L.H. Musgrove
Person
Who is L.H. Musgrove?
L. H. Musgrove was an outlaw of the American West who was sprung from jail in Denver, Colorado, and hanged by a vigilante mob. Over a number of years, he was charged with several murders and the theft of horses.
Musgrove was born in Como in Panola County in northwestern Mississippi. He left the American South to join the California Gold Rush, perhaps in the early 1850s. He killed several men in Wyoming, Nevada, and California. He is known to have traveled on the Overland Trail during the Civil War, when in 1863, he was arrested for murder at Fort Halleck, Wyoming. He was then taken to Denver, where he was freed on a legal technicality. Musgrove then directed a network of horse and cattle thieves who raided government posts and wagon trains along the Front Range of the Rocky Mountains in Colorado and followed the Cherokee Trail into Wyoming.

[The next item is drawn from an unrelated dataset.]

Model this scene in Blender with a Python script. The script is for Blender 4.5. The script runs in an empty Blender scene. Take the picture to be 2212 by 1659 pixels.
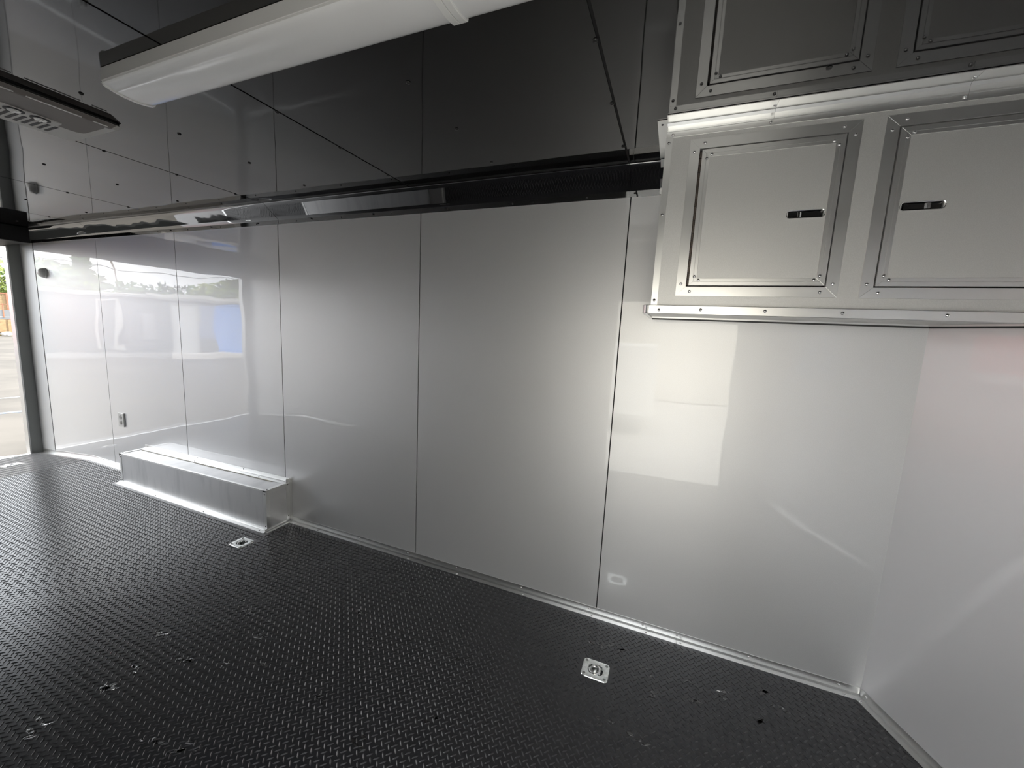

Many of the thefts were blamed on Native Americans, and Musgrove was known on occasion to disguise himself as an Indian to thwart law enforcement officers. Profits were particularly large, compared to wages that rarely exceeded $2 per day at that time. Musgrove established his headquarters in the previously abandoned Bonner Street stagecoach station, a natural rock fortress which provided easy access to northern Colorado and southern Wyoming.